成熟した社会では、弱者に対して思いやりの心と手厚く温かい対応が必要とされることはいうまでもないことですが、ときどきそういう高尚な理念とはかけ離れた光景を目にして、大いに疑問に思うこと、違和感を感じることがあるのは決してマロニエ君だけではないはずです。
過日もデパートに行って、満員で乗れない人も多く出るような状況のエレベーターに、何憚ることなくベビーカーを突っ込んでくる人がいるのは見ていてあまり気持のいいものではありませんでした。
それもお母さん一人という状況ならわかりますが、両親そろっているのなら、混み合う満員のエレベーターに乗るときぐらい、公衆道徳といえば言葉が硬いでしょうが、臨機応変に子供を抱いてベビーカーを畳むぐらいのことをしたらどうかと思います。ひどいのになると、夫が子供を抱き、妻が空のベビーカーを悠々と押して入り、ぐいぐいと奥に詰めて場所を空けろといわんばかりのパターンもあります。
また、知り合いと一緒に買い物らしく、二台同時に入ってくることがありますが、ベビーカーというのは意外にサイズもあり、それが二台ともなると、普通の人が乗る数は多いに制限を受けますが、ベビーカーというものがまるで社会特権でももっているかのようなどこか高慢な態度と表情が、迷惑をかけているまわりの人達の心証にとどめを刺すように思います。
もちろんベビーカーをエレベーターに乗せるのが悪いと言っているのではありません。しかし、わずかでもスペースを譲り合うべき状況で、他人にやむを得ぬ迷惑をかけることに、なんの躊躇も遠慮も感じていない様子を目撃するのは、決して珍しい光景ではありません。まるで子供を盾にして自分の露払いをしているような印象。
しかも、あまりにも他人への思いやりがないために、人の荷物を引っかけたり、あやうく老女がつまずきかけるのを目撃したこともありますが、だいたいこの手の親は、ちょっとしたお詫びのひと言もなく、赤ん坊という最大の弱者を連れていることで、どことなく「生類憐れみの令のお犬様」のような圧力を感じてしまいます。
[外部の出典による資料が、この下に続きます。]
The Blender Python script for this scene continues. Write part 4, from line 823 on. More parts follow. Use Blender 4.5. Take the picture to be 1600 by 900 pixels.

一番驚いたのは、やはりエレベーターで、さんざん人をよけさせた挙げ句に入ってきたベビーカーでしたが、なんとそこに赤ちゃんの姿はなく、買い物の荷物ばかりが積み込まれていて、これにはエレベーター内の乗客は呆気にとられ、無言の視線をその女性に送っていましたが、その女性ときたら何の悪びれたところもなく、必要以上に堂々としていたのが印象的でした。